Suppose a person goes on a bicycle in the streets of Paris and says, 'I shall go straight on, because my object is just to keep the line I have taken. If a car comes my way, I shall not mind it, I shall just go on.' This person will come against something which is more powerful than he, and he will destroy himself. The wise cyclist, therefore, will see that there is a vehicle before him, or that the road is blocked: he will take another way. At the time it is just a little hindrance, yet that resignation makes him safe from disaster and gives him a chance to strike another line by which he will come to the same destination.

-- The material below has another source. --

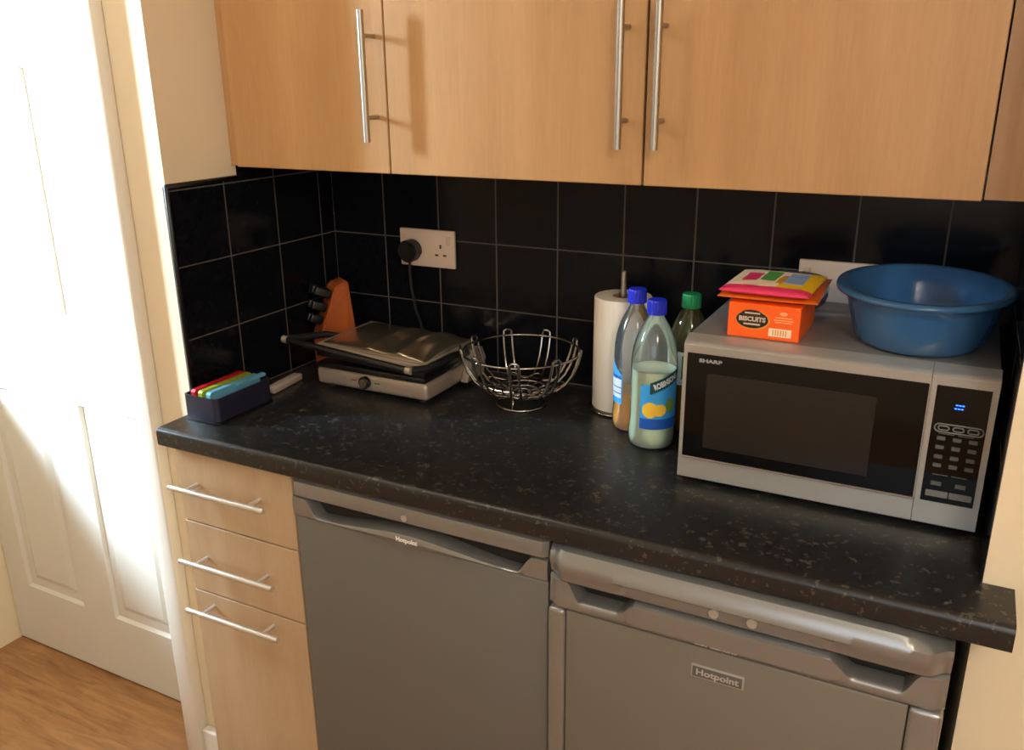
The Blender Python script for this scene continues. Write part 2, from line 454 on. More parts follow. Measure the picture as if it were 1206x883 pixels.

   from  http://wahiduddin.net/mv2/VIII/VIII_2_20.htm


Tagore says: 'When the string of the violin was being tuned it felt the pain of being stretched, but once it was tuned then it knew why it was stretched'. So it is with the human soul. While the soul goes through pain, torture and trouble it thinks that it would have been much better if it had gone through life without it. But once it reaches the culmination of it then, when it looks back, it begins to realize why all this was meant: it was only meant to tune the soul to a certain pitch.
   from  http://wahiduddin.net/mv2/XIV/XIV_16.htm


My murshid, Abu Hashim Madani, once said that there is only one virtue and only one sin for a soul on this path: virtue when he is conscious of God and sin when he is not. No explanation can describe the truth of this except the experience of the contemplative, to whom, when he is conscious of God, it is as if a window is open, which is facing heaven, and when he is conscious of the self, the experience is the opposite. For all the tragedy of life is caused by consciousness of the self. All pain and depression are caused by this, and anything that can take away the thought of the self helps to a certain extent to relieve man from pain; but God-consciousness gives perfect relief.